= GIVEN TASK =
Wherever the word "scene" appears in a line, extract that line.

= RECORDED INFORMATION =
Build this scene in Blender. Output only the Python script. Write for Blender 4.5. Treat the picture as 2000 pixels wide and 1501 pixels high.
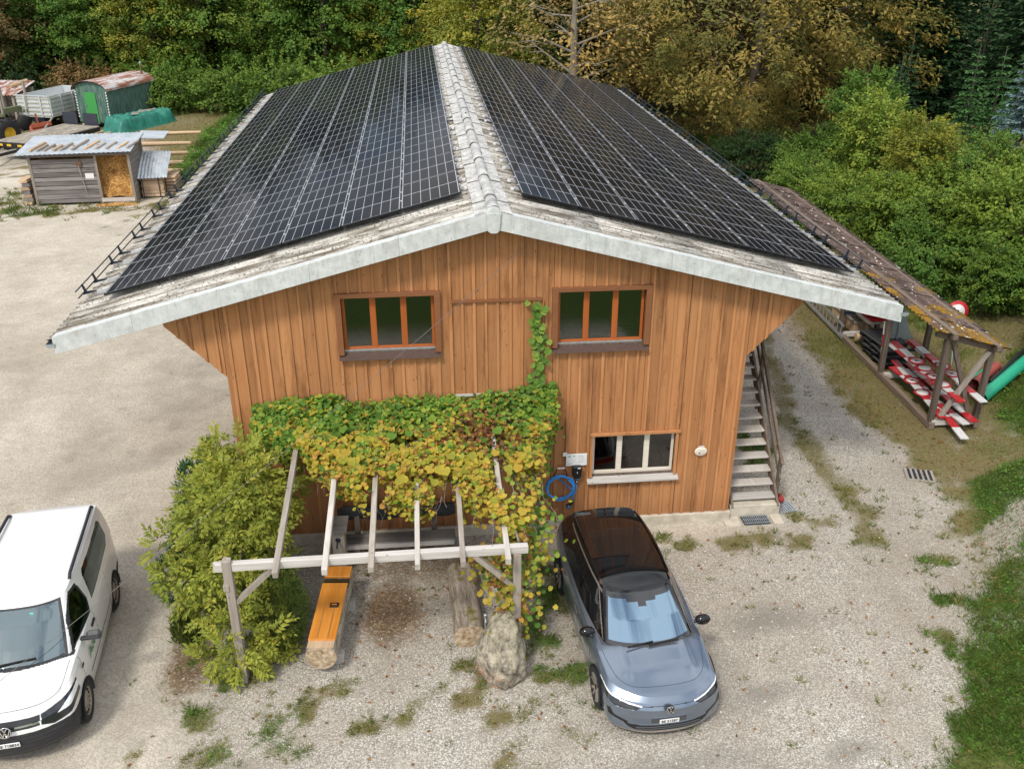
import bpy, bmesh, math, random
import numpy as np
from math import sin, cos, pi, radians, sqrt, atan2, hypot
from mathutils import Vector, Matrix, noise as mnoise

S = bpy.context.scene
COL = S.collection
for o in list(bpy.data.objects): bpy.data.objects.remove(o)

# ------------------------------------------------------------------ camera
cam_d = bpy.data.cameras.new('camera'); cam = bpy.data.objects.new('camera', cam_d); COL.objects.link(cam)
cam.location = (-1.188, -15.892, 11.094)
_yaw, _pitch = 0.0968, 0.4512
_f = Vector((sin(_yaw)*cos(_pitch), cos(_yaw)*cos(_pitch), -sin(_pitch)))
cam.rotation_euler = _f.to_track_quat('-Z', 'Y').to_euler()
cam_d.sensor_width = 36; cam_d.lens = 1826.8/2000*36
cam_d.clip_start = 0.1; cam_d.clip_end = 2000
S.camera = cam
S.render.resolution_x, S.render.resolution_y = 1024, 768

# ------------------------------------------------------------------ sky and sun
SUN_EL, SUN_AZ = radians(52), radians(212)      # azimuth: direction the light comes from, clockwise from +Y
W = bpy.data.worlds.new('World'); S.world = W; W.use_nodes = True
nt = W.node_tree; nt.nodes.clear()
def wn(t, **k):
    n = nt.nodes.new(t)
    for a, b in k.items(): setattr(n, a, b)
    return n
wo = wn('ShaderNodeOutputWorld'); bg = wn('ShaderNodeBackground'); sky = wn('ShaderNodeTexSky', sky_type='NISHITA')
sky.sun_disc = False; sky.sun_elevation = SUN_EL; sky.sun_rotation = SUN_AZ; sky.altitude = 500; sky.air_density = 1.0; sky.dust_density = 2.0
tc = wn('ShaderNodeTexCoord'); mp = wn('ShaderNodeMapping'); mp.inputs['Scale'].default_value = (1.0, 1.0, 2.0)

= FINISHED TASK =
Build this scene in Blender. Output only the Python script. Write for Blender 4.5. Treat the picture as 2000 pixels wide and 1501 pixels high.
S = bpy.context.scene